De cette surenchère, des politiques en abusent puisque la norme dans notre république aujourd’hui, et cela depuis un certain temps, c’est le noubanisme. En son nom nous oblitérons les luttes passées de nos grands-parents, ne serait-ce que pour l’indépendance et la construction d’une nation garante de l’intérêt et du bien-être de tous ses compatriotes. En son nom, nous nous attelons à une compétition malsaine avec l’autre de confession ou d’origine différente, comme si cela devrait nous mener à quelque contrée idyllique libérée de toute injustice économique, sociale ou écologique ? C’est malheureusement de cette utopie que l’on abreuve la jeune génération, qui pour certain.es quand ils/elles ne se décident pas de changer de pays, se laissent happer par ces dangereux pyromanes déguisés tantôt en avocat, tantôt en banquier et autres.
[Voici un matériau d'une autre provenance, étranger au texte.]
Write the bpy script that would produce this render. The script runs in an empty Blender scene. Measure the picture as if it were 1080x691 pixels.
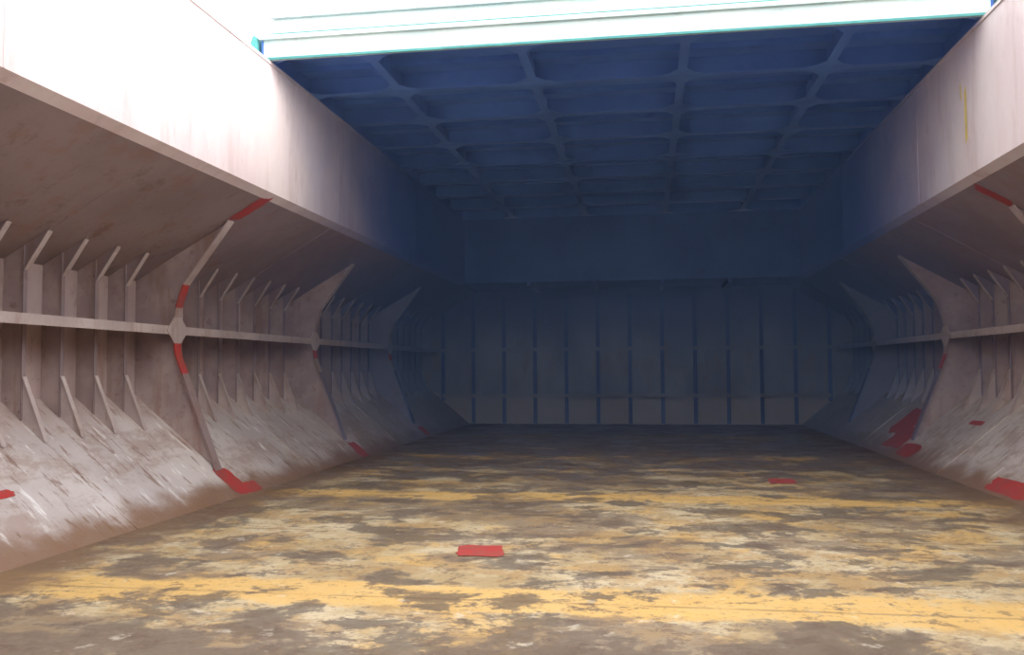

Pendant ce temps les politiques vaquent en toute impunité à la braderie des terres de l’État, à la dilapidation des biens publics, au démantèlement des acquis sociaux, au dépouillement de notre démocratie, à la mise en danger de nos écosystèmes et de notre biodiversité… en complicité avec le grand capital. Pendant ce temps, nos enfants se laissent guider aveuglément jusqu’à la perdition.

Il est plus que temps à Maurice que nous nous ressaisissions et nous nous débarrassions de ces clivages aux issues fatales. Les départs tragiques de Nilesh Mootia, Abhay Boojedhun, Lavlesh Jugdhur, Keshav Dhomun, Koovalesh Seedoyal et Avinen Soobrayen ne doivent pas nous laisser indifférents. Ils doivent nous faire réfléchir à la pente dangereuse que prend notre société et cela nous met aujourd’hui devant un choix, auquel n’échappe aucun de nous. Persister dans cette vaine compétition de démonstration de force alimentée par des personnages au sombre dessein ou aller vers cette autre Maurice qui existe et qui a su se montrer solidaire et unie lors des inondations du 15 janvier ou encore sur le front de mer de Mahébourg en août 2020 pour sauver le lagon des huiles du Wakashio. Cette île Maurice qui a su pendant longtemps célébrer sa multiculturalité dans le respect de l’autre et dans l’invitation de la découverte de richesse que porte notre population, sans jouer des coudes.